Senin, 16 Januari 2017

Reaksi

Seseorang pasti pernah merasa sedih, kecewa, senang. Tetapi saya percaya sebagai sebuah reaksi, setiap emosi yang datang dari dalam diri. Seperti yang saya sebut diatas, adalah emosi yang jujur. Saya menyebut sedih dan kecewa sebagai emosi yang paling buruk, jadi sebaiknya tidak usah ditunjukkan. Kita bisa memilih ekspresi yang baik yang akan kita gunakan untuk menyampaikan emosi yang kita rasakan.

"Boleh marah, sedih, kecewa. Tetapi jangan langsung bertindak." Begitu pesan seorang teman.

Masih menjalani kehidupan sebagai manusia (bukan malaikat), tentu saja masih akan merasakan. Dan menunda reaksi adalah satu-satunya cara terbaik yang saya percaya akan menyelamatkan saya dari akibat buruk.

Saat kita merasa perlu menunjukkan bahwa kita kecewa atas sesuatu, menunda reaksi akan membuat kita memiliki waktu untuk memikirkan argumen yang kuat dan benar. Bahkan mungkin saja, setelah menggunakan jeda waktu untuk berpikir, kita jadi merasa bahwa emosi yang kita rasakan tidak lagi perlu untuk ditunjukkan.

Saya memiliki kebiasaan untuk menuliskan apa yang saya rasakan dan pikirkan. Begitu juga saat merasa sedih dan kecewa. Kadang saya berpikir sambil menulis.

Menulis itu memiliki kekuatan untuk menyembuhkan. Saya 1000% percaya ini. Saat sedih/kecewa, tuliskan saja semuanya. Lalu kamu baca ulang. Voila! The healing power of writing! Rasa yang tersisa adalah perasaan ingin membuang semua tulisanmu ke tempat sampah (robek robek dulu sebelum dibuang) dan membiarkan semuanya lewat.

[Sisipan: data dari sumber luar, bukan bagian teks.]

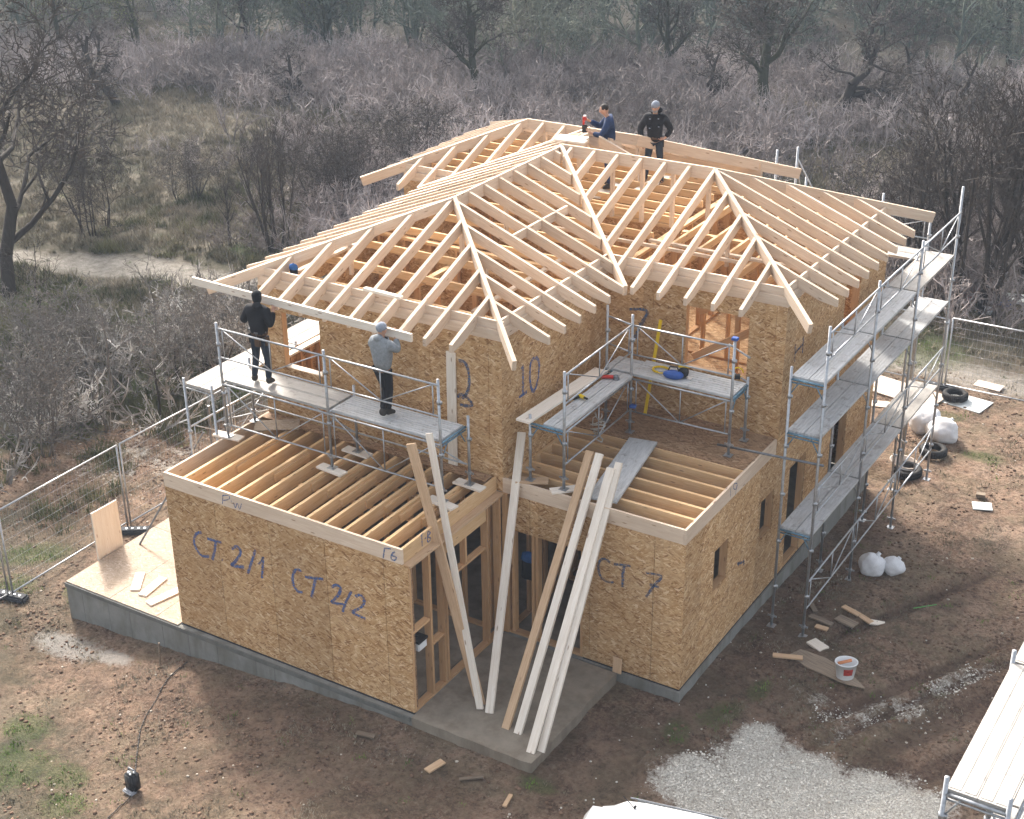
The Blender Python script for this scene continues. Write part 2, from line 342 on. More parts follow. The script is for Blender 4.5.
def make_ground_mat():
    s = NT('clay_ground'); tc = s.n('ShaderNodeTexCoord'); P = tc.outputs['Object']
    def at(nm):
        a = s.n('ShaderNodeAttribute'); a.attribute_name = nm; return a.outputs['Fac']
    n1 = s.noise(P, .55, 6, .7, .4); n2 = s.noise(P, 3.2, 8, .75); n3 = s.noise(P, 22, 4, .7); n4 = s.noise(P, 1.4, 6, .7, 1.0)
    soil = s.ramp(n1, [(.32, (.14, .083, .056, 1)), (.5, (.255, .162, .11, 1)), (.68, (.41, .295, .215, 1))])
    soil = s.mix(s.ramp(n2, [(.40, g(.6)), (.52, g(0))]), soil, (.05, .031, .022, 1))
    n6 = s.noise(P, 11, 8, .85, .5); soil = s.mix(s.math('MULTIPLY', s.ramp(n6, [(.51, g(0)), (.57, g(1))]), .85), soil, (.30, .215, .155, 1)); soil = s.mix(s.math('MULTIPLY', s.ramp(n6, [(.41, g(1)), (.46, g(0))]), .7), soil, (.04, .026, .019, 1))
    vg = s.n('ShaderNodeTexVoronoi'); vg.inputs['Scale'].default_value = 16; s.l(P, vg.inputs['Vector']); sp_ = s.n('ShaderNodeSeparateColor'); s.l(vg.outputs['Color'], sp_.inputs[0])
    soil = s.mix(s.math('MULTIPLY', s.ramp(sp_.outputs[0], [(.0, g(1)), (.35, g(0))]), .45), soil, (.045, .03, .022, 1)); soil = s.mix(s.math('MULTIPLY', s.ramp(sp_.outputs[0], [(.8, g(0)), (.95, g(1))]), .4), soil, (.33, .25, .18, 1))
    soil = s.mix(s.math('MULTIPLY', s.ramp(n4, [(.56, g(0)), (.66, g(1))]), .75), soil, (.38, .255, .18, 1))
    soil = s.mix(s.math('MULTIPLY', s.ramp(n3, [(.56, g(0)), (.64, g(1))]), .65), soil, (.36, .27, .20, 1))
    litter = s.ramp(s.noise(P, 7, 6, .8), [(.35, (.075, .06, .035, 1)), (.5, (.15, .12, .075, 1)), (.66, (.28, .23, .155, 1))])
    soil = s.mix(s.math('MULTIPLY', s.ramp(s.noise(P, .9, 5, .7), [(.45, g(0)), (.6, g(1))]), .55), soil, litter)
    dry = s.ramp(s.noise(P, .35, 6, .75), [(.34, (.045, .046, .025, 1)), (.47, (.095, .083, .057, 1)), (.58, (.155, .13, .10, 1)), (.70, (.10, .105, .045, 1))])
    dry = s.mix(s.ramp(s.noise(P, 5, 6, .8), [(.35, g(.6)), (.6, g(0))]), dry, (.06, .055, .035, 1))
    def msk(name, lo=.35, hi=.6, nz=n2, amt=.7):
        v = s.math('ADD', at(name), s.math('MULTIPLY', s.math('SUBTRACT', nz, .5), amt)); return s.ramp(v, [(lo, g(0)), (hi, g(1))])
    dry = s.mix(s.math('MULTIPLY', msk('litter', .35, .75), .9), dry, s.ramp(s.noise(P, 3, 6, .8), [(.35, (.022, .02, .015, 1)), (.65, (.065, .055, .042, 1))]))
    col = s.mix(msk('soil', .4, .7, n1, .9), dry, soil)
    col = s.mix(s.math('MULTIPLY', msk('road', .4, .85, n2, 1.2), .8), col, s.ramp(s.noise(P, 4, 6, .8), [(.35, (.20, .18, .15, 1)), (.65, (.40, .37, .335, 1))]))
    col = s.mix(s.math('MULTIPLY', msk('dark_soil', .35, .85, n4, 1.1), .38), col, s.ramp(n2, [(.35, (.03, .02, .015, 1)), (.65, (.095, .06, .042, 1))]))
    col = s.mix(s.math('MULTIPLY', msk('green', .42, .8, n6, 2.0), .5), col, s.ramp(n3, [(.35, (.035, .055, .016, 1)), (.65, (.085, .125, .035, 1))]))
    col = s.mix(s.math('MULTIPLY', msk('rut', .4, .8), .5), col, (.06, .035, .026, 1))
    grav = s.ramp(s.noise(P, 26, 5, .8), [(.32, (.24, .21, .175, 1)), (.47, (.50, .465, .41, 1)), (.58, (.74, .71, .65, 1))])
    col = s.mix(msk('gravel', .36, .62, n6, 1.5), col, grav)
    col = s.mix(s.math('MULTIPLY', msk('splash', .45, .9, n6, 2.4), .7), col, (.33, .32, .30, 1))
    hgt = s.math('ADD', s.math('MULTIPLY', n2, .6), s.math('ADD', s.math('MULTIPLY', n3, .35), s.math('MULTIPLY', n6, .55)))
    s.bump(hgt, 1.0, .12); return s.out(col, .95)
GROUND = make_ground_mat()
gr = np_mesh('ground', V, F, GROUND, smooth=True); tag(gr, kind='structure')
def attr(o, name, val):
    a = o.data.attributes.new(name, 'FLOAT', 'POINT'); a.data.foreach_set('value', val.astype(np.float32).ravel())
attr(gr, 'soil', blobs(GX, GY, SOIL)); attr(gr, 'road', blobs(GX, GY, ROAD)); attr(gr, 'green', blobs(GX, GY, GREEN))
_t = fbm(GX * .16, GY * .16, 3); _b = sstep(0, 3.5, GY - (31.5 + .18 * (GX + 20))); _rt = sstep(-14, -9, GX) * sstep(22, 26, GY - .25 * GX)
attr(gr, 'litter', np.maximum(np.maximum(_b, _rt), blobs(GX, GY, [(-13.8, 25.5, 3, 5, 10), (-9, 14, 3, 5, 0)]) * .6) * (1 - .9 * blobs(GX, GY, [(-.8, 32.0, 3.2, 2.8, 30), (1.0, 37.5, 2.4, 2.5, 0)]).clip(0, 1)))
attr(gr, 'dark_soil', blobs(GX, GY, [(10.0, 3.5, 1.1, 4.2, -8), (9.6, 8, .8, 5, 0), (3, -1.2, 5.5, 1.0, 0), (8.7, .6, 1.5, 1.6, 20), (13.4, 6.2, 2.6, .45, 62), (12.4, 9.5, 2.2, .5, 60), (11.6, 4.6, 1.2, .6, 20), (4.5, -2.4, 3.0, 1.0, 10)]))  # darker soil along the front and right walls and in a few strips
attr(gr, 'rut', blobs(GX, GY, RUTS)); attr(gr, 'gravel', np.maximum(blobs(GX, GY, GRAVEL) + .55 * (fbm(GX * 2.6, GY * 2.6, 4) - .5), .38 * blobs(GX, GY, STREAK) + .6 * (fbm(GX * 3.4, GY * 3.4, 4) - .5) * (blobs(GX, GY, STREAK) > .1))); attr(gr, 'splash', blobs(GX, GY, [(-2.3, -.9, 1.0, .4, 0), (-1.2, -.8, .6, .25, 0)]))
# ------------------------------------------------------------------ the house
A, B, CC, D, E_, T = 5.441, 2.962, 6.912, 9.088, 7.884, 3.053
F_ = 12.56
H1, HR, H2 = 3.0, 3.29, 5.943
OV, ZE, TP = 0.706, 6.037, 0.386
house = empty('timber_house', (0, 0, 0), label='two storey timber frame house of brown chipboard walls under an open rafter roof', cat='house')
def beam(name, p0, p1, w, h, mat=TIMBER, parent=None, down=True, up=None, roll=0.0):
    """a sawn board from p0 to p1 (points on the middle of its top edge), local X along the grain"""
    p0 = Vector(p0); p1 = Vector(p1); d = p1 - p0; L = d.length; X = d.normalized()
    Z0 = Vector(up) if up else (Vector((0, 0, 1)) if abs(X.z) < .95 else Vector((0, 1, 0)))
    Y = Z0.cross(X).normalized(); Z = X.cross(Y)
    bm = bmesh.new(); box(bm, 0, -w / 2, -h if down else -h / 2, L, w / 2, 0 if down else h / 2)
    if roll: bmesh.ops.rotate(bm, verts=bm.verts, matrix=Matrix.Rotation(roll, 3, 'X'))
    M = Matrix(((X.x, Y.x, Z.x, p0.x), (X.y, Y.y, Z.y, p0.y), (X.z, Y.z, Z.z, p0.z), (0, 0, 0, 1)))
    o = finish(name, bm, mat, parent); o.matrix_world = M; return o
def vstud(x, y, z0, z1, sx, sy, name='stud', mat=None, parent=None):
    mat = mat or TIMBER_STUD
    bm = bmesh.new(); box(bm, 0, -sx / 2, -sy / 2, z1 - z0, sx / 2, sy / 2)
    o = finish(name, bm, mat, parent or house)
    o.matrix_world = Matrix(((0, 1, 0, x), (0, 0, 1, y), (1, 0, 0, z0), (0, 0, 0, 1))); return o
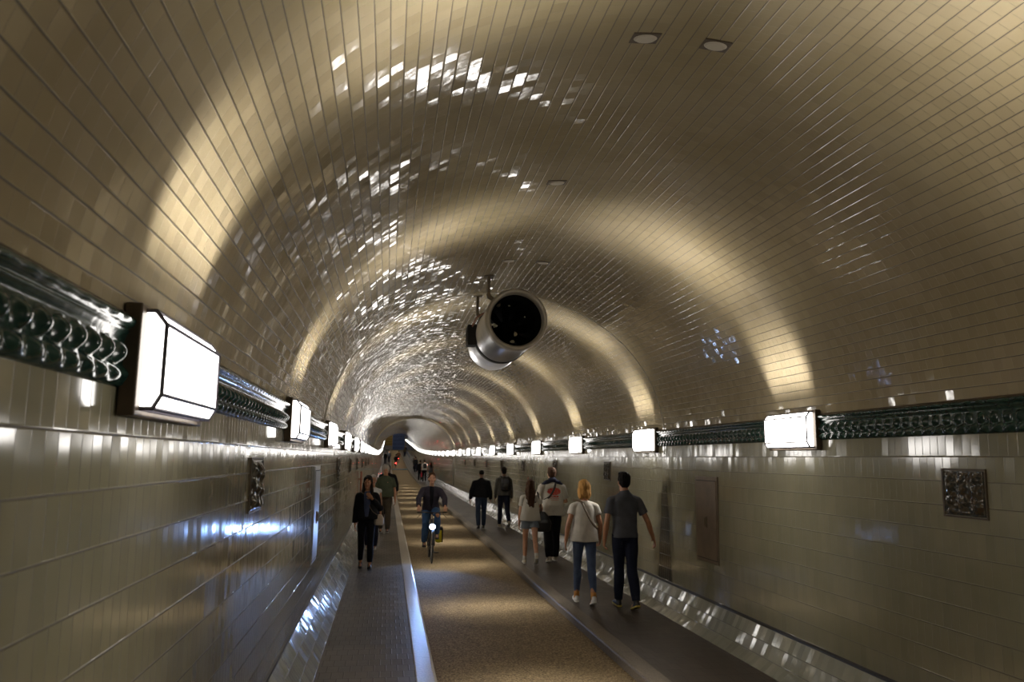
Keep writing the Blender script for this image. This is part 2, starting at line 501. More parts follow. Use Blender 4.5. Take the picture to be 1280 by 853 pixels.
def lamp_at(side, y, label, group):
    global used
    o = proto if not used else copy_tree(proto); used = True
    z = 2.305
    s = -1 if side == 'left' else 1
    o.location = (CX + s * (wall_half(z) - .028), y, z + rise(y))
    sl = math.atan2(rise(y + .5) - rise(y - .5), 1.)
    o.rotation_mode = 'XYZ'
    o.rotation_euler = (sl if s < 0 else -sl, 0, 0 if s < 0 else PI)
    tag(o, label, 'lamp', group)
    if y < 62:
        for k, a in enumerate((88, 58, 25, -10, -45)):
            lo = bpy.data.objects.new('lamp_light', LD2 if a == -10 else LD); COL.objects.link(lo); lo.parent = o
            ar = math.radians(a); d = Vector((math.cos(ar), 0, math.sin(ar)))
            b = Vector((0, 1, 0)); c = d.cross(b)
            mm = Matrix((b, c, -d)).transposed().to_4x4()      # light shines along its -z
            if mm.determinant() < 0: mm = Matrix((-b, c, -d)).transposed().to_4x4()
            mm.translation = Vector((.105, 0, .0)) + Vector((.085 * math.cos(ar), 0, .175 * math.sin(ar))) + (Vector((-.035, 0, .005)) if a > 80 else Vector((0, 0, 0)))
            lo.matrix_local = mm
LD = bpy.data.lights.new('lamp_beam', 'AREA'); LD.shape = 'RECTANGLE'; LD.size = .78; LD.size_y = .09
LD.energy = FAN_W; LD.spread = math.radians(38); LD.color = (1., .95, .88)
LD2 = LD.copy(); LD2.energy = FAN_W * .45
LL = [-6.2, -1.75, 3.135, 7.26, 11.5, 15.75, 20.1]
while LL[-1] < 182: LL.append(LL[-1] + 4.45)
LR = [-6.15, -1.7, 2.74] + [7.19 + 4.45 * k for k in range(40)]
for side, arr, vis0 in (('left', LL, 2), ('right', LR, 3)):
    for i, y in enumerate(arr):
        if y > 183: continue
        k = i - vis0
        if k < 0:
            lamp_at(side, y, 'white box lamp on the %s wall beside or behind the viewpoint, out of the picture' % side, 'lamps behind the viewpoint on the %s wall' % side)
        elif k < (6 if side == 'left' else 10):
            lab = {('left', 0): 'largest glowing box lamp, nearest on the left wall, in bronze plate',
                   ('right', 0): 'largest glowing box lamp of the right wall, above the brown hatch'}.get((side, k),
                   '%s glowing box lamp from the viewpoint along the %s wall' % (ORD[k], side))
            lamp_at(side, y, lab, 'white box lamps along the %s wall' % side)
        else:
            lamp_at(side, y, 'tiny white lamp in the far merging row along the %s wall' % side, 'far lamps of the %s wall' % side)

# ---------------------------------------------------------------- relief plaques
def make_plaque(w, h, seed):
    t = empty('relief_plaque', (0, 0, 0))
    nx, nz = 56, 44; V, F = [], []
    for j in range(nz + 1):
        for i in range(nx + 1):
            u, v = i / nx, j / nz
            col = 3 * (u - .03) / .94; k = math.floor(col); q = col - k - .5
            d = 0.
            if .06 < u < .94 and .05 < v < .95:
                head = math.exp(-((q / .17) ** 2 + ((v - .80) / .09) ** 2))
                bodyw = .30 - .12 * abs(v - .35) + .04 * math.sin(v * 17 + k * 2 + seed)
                body = max(0., 1 - (q / bodyw) ** 2) ** .5 if abs(q) < bodyw and v < .74 else 0.
                d = .010 + .030 * max(head, body * (.75 + .25 * math.sin(v * 21 + k + seed)))
                d += .010 * mnoise.noise(Vector((u * 13 + seed, v * 11, k)))
            edge = min(u, 1 - u, v, 1 - v)
            if edge < .001: d = -.02
            elif edge < .045: d = .014
            V.append((d, (u - .5) * w, (v - .5) * h))
    m = nx + 1
    for j in range(nz):
        for i in range(nx): a = j * m + i; F.append((a, a + 1, a + 1 + m, a + m))
    mesh_np('relief', V, F, M['relief'], t, smooth=True)
    bm = bmesh.new(); e = .012
    for lo, hi in (((-.01, -w / 2 - e, -h / 2 - e), (.01, w / 2 + e, -h / 2)), ((-.01, -w / 2 - e, h / 2), (.01, w / 2 + e, h / 2 + e)),
                   ((-.01, -w / 2 - e, -h / 2), (.01, -w / 2, h / 2)), ((-.01, w / 2, -h / 2), (.01, w / 2 + e, h / 2))):
        add_box(bm, lo, hi)
    from_bm('border', bm, M['bronze'], t)
    return t
def plaque_at(proto, s, y, label, group):
    o = proto
    o.location = (CX + s * (wall_half(1.81) - .002), y, 1.81 + rise(y)); o.rotation_euler = (0, 0, 0 if s < 0 else PI)
    tag(o, label, 'wall plaque', group)
pp = [make_plaque(.40, .31, 1.), make_plaque(.46, .33, 4.)]
plaque_at(pp[0], 1, 4.95, 'square dark relief plaque on the near right wall, right of the largest right lamp', 'relief plaques on the right wall')
plaque_at(pp[1], -1, 5.50, 'tall looking brown relief plaque on the left wall, nearest of that row', 'relief plaques on the left wall')
for i, y in enumerate((13.95, 18.5, 22.95, 27.4, 31.8, 36.2, 40.7)):
    plaque_at(copy_tree(pp[i % 2]), 1, y, ['brown relief plaque on right wall above the blonde woman', 'small relief plaque just over the head of the man in the printed tee'][i] if i < 2 else
              '%s relief plaque along the right wall, past the printed tee man' % ORD[i + 1], 'relief plaques on the right wall')
for i, y in enumerate((14.3, 18.7, 23.1, 27.5, 31.9, 36.3)):
    plaque_at(copy_tree(pp[(i + 1) % 2]), -1, y, '%s relief plaque along the left wall, beyond the grey hatch' % ORD[i + 1], 'relief plaques on the left wall')

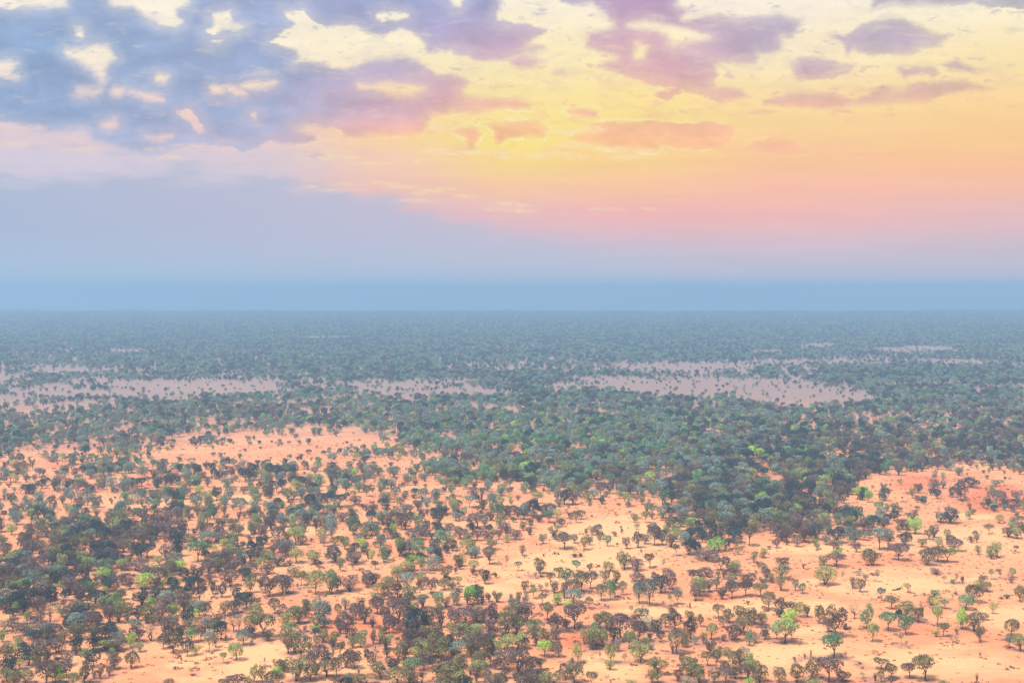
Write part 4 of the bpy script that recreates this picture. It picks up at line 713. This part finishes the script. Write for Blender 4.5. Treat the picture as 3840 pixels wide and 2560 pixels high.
# ---------------------------------------------------------------- haze
def box(x0, x1, y0, y1, z0, z1):
    v = [(x, y, z) for z in (z0, z1) for y in (y0, y1) for x in (x0, x1)]
    return v, [(0, 2, 3, 1), (4, 5, 7, 6), (0, 1, 5, 4), (2, 6, 7, 3), (0, 4, 6, 2), (1, 3, 7, 5)]
hv, hf = box(-40000, 40000, -3100, 41000, float(GZ.min())-1, max(70.5, float(GZ.max())+1))
hm = bpy.data.meshes.new('haze'); hm.from_pydata(hv, [], hf); haze = bpy.data.objects.new('haze', hm); COL.objects.link(haze); haze['kind'] = 'stuff'
haze['label'] = 'pale blue haze filling the air over the whole plain'; haze['category'] = 'haze'
m, nt = new_mat('blue_haze'); out = N(nt, 'ShaderNodeOutputMaterial'); pv = N(nt, 'ShaderNodeVolumePrincipled')
pv.inputs['Color'].default_value = (.35, .60, .83, 1); pv.inputs['Density'].default_value = .00053; pv.inputs['Anisotropy'].default_value = .15
L(nt, pv.outputs[0], out.inputs['Volume']); hm.materials.append(m)

# ---------------------------------------------------------------- light
SUN_EL, SUN_AZ = 64, -125      # degrees; azimuth measured to the right of the view direction
w = bpy.data.worlds.new('World'); SC.world = w; w.use_nodes = True; nt = w.node_tree; nt.nodes.clear()
st_ = nt.nodes.new('ShaderNodeTexSky'); st_.sky_type = 'NISHITA'; st_.sun_disc = False; st_.sun_elevation = math.radians(SUN_EL); st_.sun_rotation = math.radians(SUN_AZ)
bg = nt.nodes.new('ShaderNodeBackground'); bg.inputs[1].default_value = .12; wo = nt.nodes.new('ShaderNodeOutputWorld')
nt.links.new(st_.outputs[0], bg.inputs[0]); nt.links.new(bg.outputs[0], wo.inputs[0])
sl = bpy.data.lights.new('sun', 'SUN'); sl.energy = 3.7; sl.angle = math.radians(14); sl.color = (1, .93, .84)
so = bpy.data.objects.new('sun', sl); COL.objects.link(so)
el, az = math.radians(SUN_EL), math.radians(SUN_AZ)
so.rotation_euler = (-Vector((math.sin(az)*math.cos(el), math.cos(az)*math.cos(el), math.sin(el)))).to_track_quat('-Z', 'Y').to_euler()

cam = bpy.data.cameras.new('camera'); cam.lens = 36*F/3840; cam.sensor_width = 36; cam.clip_start = 1; cam.clip_end = 200000
co = bpy.data.objects.new('camera', cam); COL.objects.link(co); co.location = (0, 0, H); co.rotation_euler = (math.pi/2-P, 0, 0); SC.camera = co
SC.view_settings.view_transform = 'Standard'; SC.view_settings.look = 'None'; SC.view_settings.exposure = .6; SC.view_settings.gamma = 1
SC.cycles.max_bounces = 5; SC.cycles.diffuse_bounces = 3; SC.cycles.transmission_bounces = 3; SC.cycles.transparent_max_bounces = 8; SC.cycles.volume_bounces = 1
SC.render.engine = 'CYCLES'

Menulis itu menemukan jawaban. Saat kita terus menulis, kita tidak sadar bahwa kita sedang menjawab pertanyaan-pertanyaan yang muncul di dalam kepala. Ketika semua pertanyaanmu terjawab, kamu menjadi manusia yang sadar dan seimbang. Kemudian rasa itu hilang saat selesai menulis. Dan masalah, jadi tampak tidak sebesar seperti sebelumnya.

Sedih dan kecewa yg pernah saya rasakan macam-macam, misalnya ketika diremehkan. Tetapi percaya deh, orang yang sering diremehkan akan termotivasi dan terpacu untuk membuktikan ke orang lain kalau dirinya tidak seperti yang mereka nilai. Dan menujukannya dengan aksi dan prestasi.

Dan yang kedua ketika kehilangan. Sesuatu akan sangat berharga nilainya ketika sesuatu itu hilang/pergi.

Pernah membaca disuatu buku rumus, katanya jika tidak mau menanggung sakit akibat kehilangan itu mudah saja: jangan pernah merasa memiliki apa pun di dunia ini.

Tetapi apakah kenyataannya juga semudah itu? Tidak.

Saya pernah mengalami kehilangan mulai dari orang tua, sanak keluarga, mimpi, kesempatan, hingga hal remeh seperti benda kesayangan. Rumus jangan pernah merasa memiliki apa pun di dunia ini ternyata masih bisa mengatasi sedikit rasa kecil hati berkepanjangan. Sedikit.

Meski saya tidak setuju dan tetap saja menanggung kehilangan itu rasanya sakit.

Karena sesiap apa pun hati kita, saat benar-benar dihadapkan pada kenyataan bahwa apa yang melekat/orang disekitar saya bukan untuk saya genggam selamanya, akan ada detik saya merasa justru rumus jangan pernah merasa memiliki apa pun di dunia ini adalah lelucon.

Terkadang, rasa sakit akibat kehilangan ternyata tidak bisa diselesaikan dengan kalkulasi sesederhana itu. Terlebih lagi, karna objek kehilangan mengikat diri kita dengan rasa memiliki yang khusus dan sukar terurai oleh rumus mana pun.

Jadi mulai sekarang, mari menghargai apa yang kita miliki. 

Bersyukur dengan apa yang kita masih punya. Orang tua, teman, dan hal hal lain disekitar kita. Tentunya akan bisa memandang hidup dengan lebih baik. Kita akan jarang mengeluh. Malah sebaliknya, kita akan mampu berpikir positif dan menjadi seorang manusia yang lebih baik.